Cheapest solution is to play with your fan curves, costs nothing but time. If your gpu is raising cpu temps, you aren't dumping enough heat out of the case. Speed up your intake/exhaust fans some extra when the gpu is pushed. Add a couple of fans, if that's what it takes, or swap to 140mm if possible. If all that's not an option, then move to a larger cooler like the Dark Rock Pro or Noctua NH-D14, Phanteks PH-TCP12, Corsair H80i, Nzxt...
An H60 might actually perform worse. It's only a 1x120mm cooler, it's smaller than your current cooler, and in cooling, surface area is key. The reason AiO coolers are expensive is that they need to include a pump, tubing, coolant, and other bits that aren't necessary with air coolers. For this reason, air coolers usually outperform AiO coolers that are significantly more expensive.

BTW if your video card (which is a very low power card) is affecting your CPU temperatures, that suggests your problem is case ventilation, not your CPU cooler.
 

Karadjgne

Titan
Ambassador
Don't confuse the Pure Rock with its larger Dark Rock brothers.
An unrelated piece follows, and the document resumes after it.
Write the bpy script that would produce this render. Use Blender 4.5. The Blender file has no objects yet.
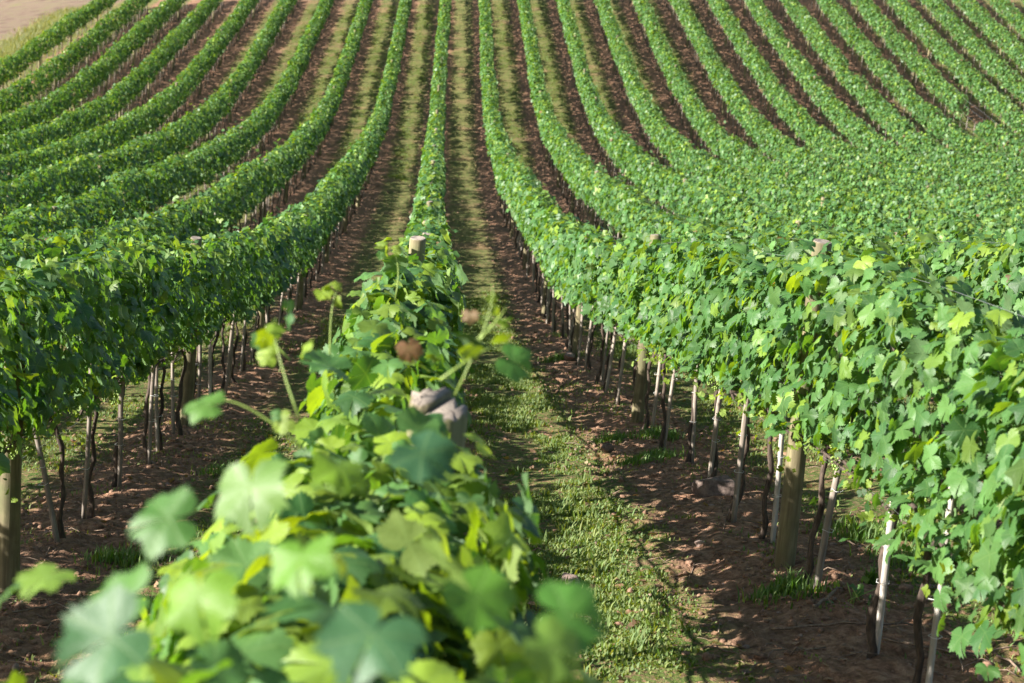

The Pure Rock is on par with the Tx-3, and it's bigger brother, the hyper212 is on par with the h55/h60. Moving to a small AIO like the h60 will get you a drop of @ 5-6°C at best under load and 1-2°C at idle. Honestly not worth the effort.

Cheapest solution is to play with your fan curves, costs nothing but time. If your gpu is raising cpu temps, you aren't dumping enough heat out of the case. Speed up your intake/exhaust fans some extra when the gpu is pushed. Add a couple of fans, if that's what it takes, or swap to 140mm if possible. If all that's not an option, then move to a larger cooler like the Dark Rock Pro or Noctua NH-D14, Phanteks PH-TCP12, Corsair H80i, Nzxt Kraken x41, Cryorig H5,etc.

A move to any cooler that's only a small step up from what you have now is more a lateral move than an upgrade. When it comes to the cpu, there's no such thing as over-cooling.